Research Problem & Questions
The circular movement of goods, information, waste etc. in urban spaces poses challenges to research on mobility in the metropolis. Water in water circuits, waste in the recycling process and information in information flows are subject to exchange and transformation processes. The cyclical movement of objects and people in the city seems at first a very abstract phenomenon, but just think of the garbage disposal in front of your door and the related cycle of resources.
This research team focussed mainly on the following questions: How can we learn from historical concepts and analogies with the human metabolism to better understand urban cyclical movement? How can the city be designed as a dynamic model of circulations?
Research Process & Results
Taking historical concepts such as humoral pathology as contemporary approaches into account, this interdisciplinary team focussed on cyclical forms of movement in the city.
At the same time the group made it its aim to incorporate the subjects of all other working teams in their discussions in order to generate integrative problem and imaging solutions. The basis of this overarching task was to give feedback to all other groups as well as constant documentation during the course of KOSMOS 2012. Respectively, this team created an on-going feedback-loop.. It was out of different subgroups within the Urban Metabolism team that a video installation was presented on the final exhibition. Two videos were presented on a fan-shaped screen. According to their standpoint, this enabled visitors to either watch one, the other or both videos at the same time.
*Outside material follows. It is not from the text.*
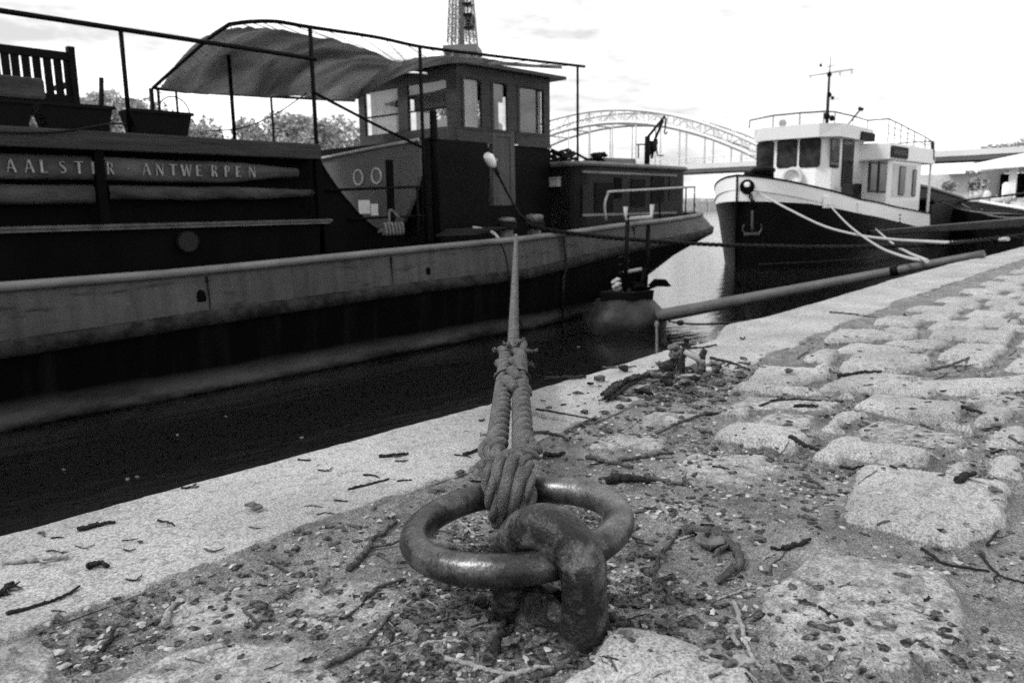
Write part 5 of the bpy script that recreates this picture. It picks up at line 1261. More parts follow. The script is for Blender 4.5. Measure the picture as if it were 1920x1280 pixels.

The videos show places in the centre of Berlin where flows of people and vehicles alternate and mix.
Secondly, the team compiled a book covering textual, photographic, and other forms of visual/textual approaches to investigate a kind of “Berlin Metabolism”. Six chapters follow different aspects of urban metabolism; they range from the interplay between human beings as machines as circular mechanism via recycling of resources to the history of the road infrastructure.
One chapter deals with the circularity of time in urban space in contrast to the usual linearity that is implicitly based on a teleological idea of progress. Another chapter proposes the analytic notion of digital anthrophagy (anthropos = »human being« + phagein = »to eat«), a form of digital urban cannibalism; this chapter mainly concentrates on a metabolism of information. The last chapter explores the historic development of Berlin’s road infrastructure and dwells on metabolic changes in Berlins Urban form.
Thus, the book poses diverse questions. Some of these approaches offer analytic notions as answers; others are already answers through their experimental character. And all of them broaden our horizons.